Bilder des Toten auf dem Bürgersteig in den russischen Medien
Der Kreml und die von ihm gelenkten Medien haben in den vergangenen Jahren ein Klima geschaffen, in der Gewalt, Misstrauen, Zynismus, Hass und Lüge herrschen. Wir erleben, wie eine Gesellschaft buchstäblich verroht. Das ist übrigens auch im Umgang mit dem Mord an Nemzow zu beobachten. Die russischen Medien zeigen Bilder des Toten auf dem Bürgersteig liegend, mit hochgerutschtem Pullover. Und Wladimir Schirinowskij, Fraktionschef in der Staatsduma, verbreitet im Staatskanal Rossija 24, er halte politische Motive für unwahrscheinlich. Nemzow sei nachts mit einer jungen Frau aus der Ukraine unterwegs gewesen, einem Model, 30 Jahre jünger – das sei sein gutes Recht, aber da könne es doch einen Zusammenhang geben … - Was für ein widerlicher Schmutz.

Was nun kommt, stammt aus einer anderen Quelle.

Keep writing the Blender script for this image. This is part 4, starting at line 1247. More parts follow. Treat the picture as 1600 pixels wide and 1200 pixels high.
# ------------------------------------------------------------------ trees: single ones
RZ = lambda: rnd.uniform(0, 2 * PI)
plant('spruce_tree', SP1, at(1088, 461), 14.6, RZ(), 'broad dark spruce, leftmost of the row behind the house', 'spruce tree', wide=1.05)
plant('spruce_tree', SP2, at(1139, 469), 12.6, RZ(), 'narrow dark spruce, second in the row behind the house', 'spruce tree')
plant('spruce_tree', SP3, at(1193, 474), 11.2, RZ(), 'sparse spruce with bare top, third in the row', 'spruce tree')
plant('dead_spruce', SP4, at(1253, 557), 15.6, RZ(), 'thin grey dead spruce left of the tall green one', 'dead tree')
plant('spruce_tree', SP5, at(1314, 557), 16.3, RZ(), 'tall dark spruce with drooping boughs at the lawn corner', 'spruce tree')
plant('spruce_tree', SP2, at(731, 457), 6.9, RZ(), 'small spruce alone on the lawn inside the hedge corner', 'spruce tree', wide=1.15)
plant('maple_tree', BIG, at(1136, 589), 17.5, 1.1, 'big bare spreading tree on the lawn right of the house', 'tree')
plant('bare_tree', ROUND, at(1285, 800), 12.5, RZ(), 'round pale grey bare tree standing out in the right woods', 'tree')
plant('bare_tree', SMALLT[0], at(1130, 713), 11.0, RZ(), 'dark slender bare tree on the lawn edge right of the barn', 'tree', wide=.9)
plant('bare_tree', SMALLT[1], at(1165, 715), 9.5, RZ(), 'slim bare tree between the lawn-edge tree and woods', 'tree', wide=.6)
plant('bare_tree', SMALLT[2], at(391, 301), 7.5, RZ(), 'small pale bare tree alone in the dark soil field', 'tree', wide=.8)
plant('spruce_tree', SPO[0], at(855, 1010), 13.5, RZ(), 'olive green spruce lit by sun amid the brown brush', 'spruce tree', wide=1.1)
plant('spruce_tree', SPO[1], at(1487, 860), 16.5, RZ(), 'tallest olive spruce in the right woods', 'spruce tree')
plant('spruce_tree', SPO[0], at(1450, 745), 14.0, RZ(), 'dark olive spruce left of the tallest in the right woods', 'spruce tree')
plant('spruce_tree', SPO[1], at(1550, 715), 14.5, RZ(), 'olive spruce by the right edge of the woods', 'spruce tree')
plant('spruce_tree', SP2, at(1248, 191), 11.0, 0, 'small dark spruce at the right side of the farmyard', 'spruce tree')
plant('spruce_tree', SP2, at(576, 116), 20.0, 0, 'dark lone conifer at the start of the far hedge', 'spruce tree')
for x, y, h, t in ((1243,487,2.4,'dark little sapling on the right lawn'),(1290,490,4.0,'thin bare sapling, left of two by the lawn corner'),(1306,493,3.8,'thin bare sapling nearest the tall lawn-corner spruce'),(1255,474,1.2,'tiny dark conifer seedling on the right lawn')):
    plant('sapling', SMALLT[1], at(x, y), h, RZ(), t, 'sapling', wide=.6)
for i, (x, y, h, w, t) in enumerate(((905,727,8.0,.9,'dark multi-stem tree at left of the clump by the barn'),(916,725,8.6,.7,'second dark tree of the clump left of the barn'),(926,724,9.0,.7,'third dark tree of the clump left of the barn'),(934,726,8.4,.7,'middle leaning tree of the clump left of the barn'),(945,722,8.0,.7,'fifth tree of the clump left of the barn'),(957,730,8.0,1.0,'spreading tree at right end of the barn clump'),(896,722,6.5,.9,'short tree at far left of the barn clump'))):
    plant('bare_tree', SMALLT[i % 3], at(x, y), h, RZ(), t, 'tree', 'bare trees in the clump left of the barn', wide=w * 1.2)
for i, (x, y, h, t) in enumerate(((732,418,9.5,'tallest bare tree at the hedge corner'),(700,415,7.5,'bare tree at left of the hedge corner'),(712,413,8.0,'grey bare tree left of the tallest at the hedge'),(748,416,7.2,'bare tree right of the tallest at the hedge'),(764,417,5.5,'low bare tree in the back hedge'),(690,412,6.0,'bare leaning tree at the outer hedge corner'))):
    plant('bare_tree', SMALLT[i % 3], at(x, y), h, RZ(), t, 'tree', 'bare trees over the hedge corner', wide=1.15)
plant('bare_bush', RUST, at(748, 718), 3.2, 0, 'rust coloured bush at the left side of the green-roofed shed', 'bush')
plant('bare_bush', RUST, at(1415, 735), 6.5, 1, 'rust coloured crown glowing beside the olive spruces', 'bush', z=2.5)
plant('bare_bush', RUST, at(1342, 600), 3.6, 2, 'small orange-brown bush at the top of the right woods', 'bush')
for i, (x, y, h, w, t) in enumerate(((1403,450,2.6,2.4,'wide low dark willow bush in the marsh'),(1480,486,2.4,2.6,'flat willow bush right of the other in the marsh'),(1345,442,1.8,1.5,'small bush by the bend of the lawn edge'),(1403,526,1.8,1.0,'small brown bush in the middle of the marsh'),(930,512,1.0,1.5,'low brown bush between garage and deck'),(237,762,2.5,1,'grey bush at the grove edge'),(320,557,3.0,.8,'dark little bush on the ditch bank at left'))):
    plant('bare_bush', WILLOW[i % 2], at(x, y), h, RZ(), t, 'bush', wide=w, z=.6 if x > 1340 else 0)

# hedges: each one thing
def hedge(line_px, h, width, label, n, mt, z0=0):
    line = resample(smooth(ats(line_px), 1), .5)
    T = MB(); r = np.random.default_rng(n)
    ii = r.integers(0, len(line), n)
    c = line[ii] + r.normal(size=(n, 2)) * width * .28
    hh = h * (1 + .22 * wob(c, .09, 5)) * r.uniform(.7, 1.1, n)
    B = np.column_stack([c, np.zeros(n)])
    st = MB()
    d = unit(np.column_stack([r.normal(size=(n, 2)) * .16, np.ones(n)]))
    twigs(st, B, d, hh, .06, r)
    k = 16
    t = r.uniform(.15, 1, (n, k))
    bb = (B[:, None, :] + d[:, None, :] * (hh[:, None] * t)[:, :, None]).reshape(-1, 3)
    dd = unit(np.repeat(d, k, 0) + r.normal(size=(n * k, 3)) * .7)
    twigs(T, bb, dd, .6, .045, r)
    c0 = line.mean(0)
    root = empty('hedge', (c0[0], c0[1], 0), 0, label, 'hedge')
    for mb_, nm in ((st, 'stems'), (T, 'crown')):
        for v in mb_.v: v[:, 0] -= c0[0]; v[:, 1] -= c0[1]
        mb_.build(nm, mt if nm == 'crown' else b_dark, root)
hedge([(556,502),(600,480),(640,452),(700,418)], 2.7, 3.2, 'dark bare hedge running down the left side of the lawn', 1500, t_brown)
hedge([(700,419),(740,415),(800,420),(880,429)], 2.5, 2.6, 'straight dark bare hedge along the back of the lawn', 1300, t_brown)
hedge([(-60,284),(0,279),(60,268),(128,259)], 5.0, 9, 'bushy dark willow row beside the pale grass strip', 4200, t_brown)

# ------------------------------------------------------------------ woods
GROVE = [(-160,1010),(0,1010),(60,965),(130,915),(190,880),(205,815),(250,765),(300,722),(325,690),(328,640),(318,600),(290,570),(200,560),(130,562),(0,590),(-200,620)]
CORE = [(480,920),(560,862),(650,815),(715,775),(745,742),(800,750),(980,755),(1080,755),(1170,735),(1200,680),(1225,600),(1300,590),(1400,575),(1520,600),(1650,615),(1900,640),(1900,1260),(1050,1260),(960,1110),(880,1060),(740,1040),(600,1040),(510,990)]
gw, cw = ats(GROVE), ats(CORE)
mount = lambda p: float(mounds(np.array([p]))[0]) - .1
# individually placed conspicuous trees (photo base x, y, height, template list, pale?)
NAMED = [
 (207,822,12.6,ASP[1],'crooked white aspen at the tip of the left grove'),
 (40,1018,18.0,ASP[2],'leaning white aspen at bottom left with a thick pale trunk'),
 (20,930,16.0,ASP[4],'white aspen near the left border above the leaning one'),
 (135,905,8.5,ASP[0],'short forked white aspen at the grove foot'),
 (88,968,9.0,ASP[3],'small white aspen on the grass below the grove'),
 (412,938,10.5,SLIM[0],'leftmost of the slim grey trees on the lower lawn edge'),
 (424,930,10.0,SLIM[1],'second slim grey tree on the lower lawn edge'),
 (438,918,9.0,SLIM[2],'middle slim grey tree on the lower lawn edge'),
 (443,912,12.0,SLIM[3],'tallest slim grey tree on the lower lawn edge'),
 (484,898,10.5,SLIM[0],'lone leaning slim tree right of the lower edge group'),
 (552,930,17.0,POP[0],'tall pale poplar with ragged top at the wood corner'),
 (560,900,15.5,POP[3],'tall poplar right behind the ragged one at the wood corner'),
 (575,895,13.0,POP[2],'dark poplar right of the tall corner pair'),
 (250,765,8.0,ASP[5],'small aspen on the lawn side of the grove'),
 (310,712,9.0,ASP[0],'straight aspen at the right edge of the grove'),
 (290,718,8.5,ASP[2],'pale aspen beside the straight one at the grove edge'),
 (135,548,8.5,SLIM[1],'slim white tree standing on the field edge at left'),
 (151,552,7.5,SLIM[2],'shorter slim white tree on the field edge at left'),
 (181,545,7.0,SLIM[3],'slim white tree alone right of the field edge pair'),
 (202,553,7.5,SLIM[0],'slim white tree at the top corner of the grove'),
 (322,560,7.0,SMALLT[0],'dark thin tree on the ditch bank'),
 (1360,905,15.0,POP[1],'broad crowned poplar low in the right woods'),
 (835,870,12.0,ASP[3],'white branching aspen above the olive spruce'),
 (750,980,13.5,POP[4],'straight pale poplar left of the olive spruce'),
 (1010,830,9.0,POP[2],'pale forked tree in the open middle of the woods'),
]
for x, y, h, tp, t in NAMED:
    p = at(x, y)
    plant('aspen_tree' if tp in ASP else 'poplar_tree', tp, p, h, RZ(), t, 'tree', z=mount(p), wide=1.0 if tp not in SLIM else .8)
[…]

Und das von einem Mann, der - es ist noch nicht lange her - einen Mitarbeiter vor laufenden Fernsehkameras aufforderte, eine schwangere Parlamentsjournalistin zu vergewaltigen.
Im Russischen gibt es das Wort "podlost‘", im Deutschen klingt es etwas altmodisch: "Niedertracht". Die Niedertracht greift um sich und droht, den Anstand zu besiegen. Vor einer Woche zogen Anhänger des Kreml durch Moskaus Straßen. Sie machten gegen einen angeblich bevorstehenden Maidan in Russland mobil. Sie trugen Fotos angeblicher Verräter, darunter auch von Nemzow. Eine ihrer Losungen: "Wir sind keine Mai-Downy", eine Anspielung auf Menschen mit Down-Syndrom. Das ist das Niveau - wohl gemerkt, abgesegnet vom Kreml.
Die Bevölkerung widerspricht nicht, das ist besorgniserregend
Es ist nicht so, dass die Mehrheit der Russen diese Niedertracht teilt. Aber sie widerspricht auch nicht. Und das ist besorgniserregend. Der ehemalige russische Menschenrechtsbeauftragte Wladimir Lukin analysierte heute richtig: Der Mord an Nemzow zeige, dass die russische Gesellschaft krank vor Hass ist. Und es sei völlig offen, was da noch alles an Ungemach kommen könne.
Boris Nemzow war jemand, der sich von all diesen negativen Tendenzen nicht kleinkriegen ließ. Seine Wegbegleiter beschreiben ihn als lebensfroh. Noch gestern Abend, wenige Stunden vor seinem Tod, gab Nemzow ein Interview. Es ging um den fgeplanten Protestmarsch der Kremlkritiker in Moskau. Den ersten in diesem Jahr. Nemzow war gewohnt optimistisch: Wenn 100.000 kämen, dann werde das ein Schock für die Machthaber im Kreml sein. Und Schritt für Schritt könne das einen Kurswechsel in der Politik einleiten. Sehr optimistisch. Die Opposition in Russland ist marginalisiert. Aber innerhalb dieser Randgruppe war Nemzow eine der wichtigsten Personen.
Aus dem Protestmarsch ist nun nichts geworden, er ist abgesagt. Stattdessen haben die Behörden eine Trauerkundgebung genehmigt. Auch, vielleicht gerade weil dort keine politischen Losungen zu hören sein werden: Der Trauermarsch bietet die Chance, zumindest Anstand zu zeigen. Das ist in Russland unter den gegenwärtigen Bedingungen das einzige, was bleibt.